Il ne s’agit pas ici, alors que la fête olympique approche, de diaboliser les uns ou les autres car il va sans dire que nous sommes tous, politiques, responsables de grandes entreprises ou citoyens, de pauvres gens qui ont « mis en lambeau le vêtement originel que le Créateur avait tissé, […] gisant dans la nudité » (canon de saint André). Mais prenant l’exemple autrement plus dramatique de la guerre à l’est de l’Europe, peut-on s’en tenir à ce simple constat ? Mettre le doigt sur nos manquements personnels et collectifs n’est-il pas le premier pas pour retrouver le chemin du Christ ?
Au milieu de cette agitation où les millionnaires du football se signent pour rendre grâce à Dieu de leur avoir accordé la victoire, l’Église des chrétiens doit être « le levain dans la pâte » de la société humaine. Et cela ne se fait jamais sans douleur tant le Christ que nous aimons est aussi l’importun qui dissipe les bonheurs frelatés et fait tomber les masques grimaçants. Grain de sable dans la belle machine qui broie en silence les vies des gens de rien.
Car Il est le Seigneur de gloire qui s’abaisse avec douceur, acceptant de se faire toujours plus faible pour partager notre humaine condition.

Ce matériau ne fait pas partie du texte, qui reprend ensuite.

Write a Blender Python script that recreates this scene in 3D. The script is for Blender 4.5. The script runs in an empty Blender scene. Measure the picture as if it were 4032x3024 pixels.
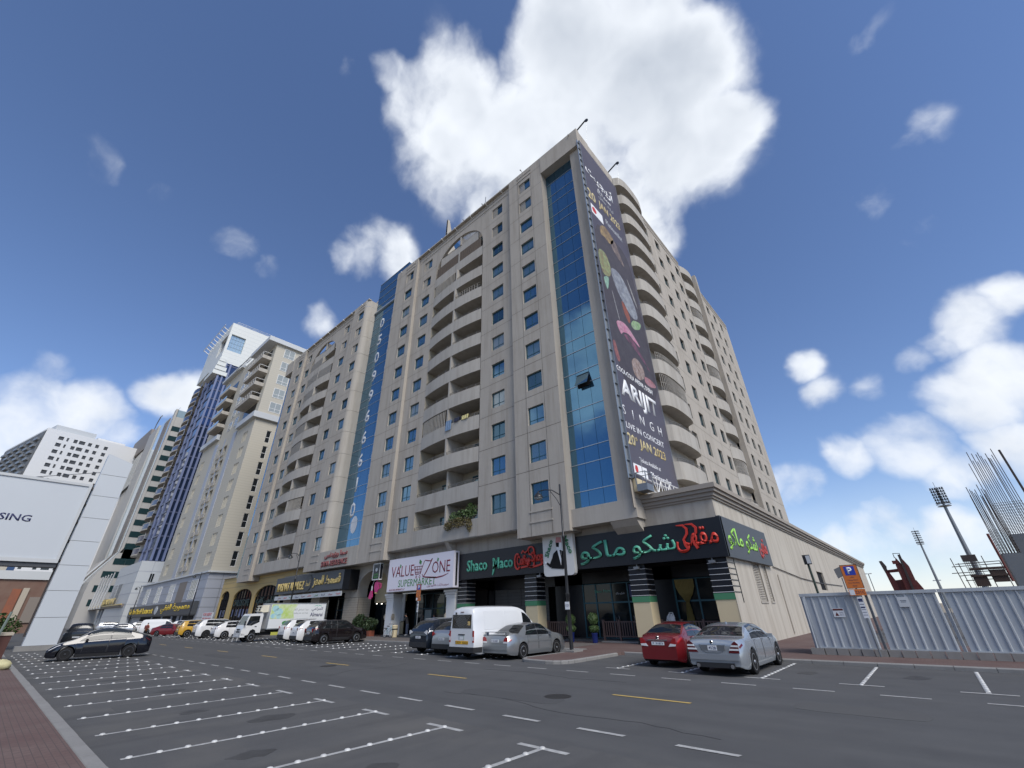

Il est Celui qui foule de son pas léger la trop humaine et primitive devise.
Diacre Julien Guillou
Julien Guillou est marié, père de 3 enfants et diacre de la paroisse Saint-Jacques, frère du Seigneur, à Quimper. Il est paysan et travaille en famille à la culture des légumes, à l’élevage des vaches laitières et à la confection du pain.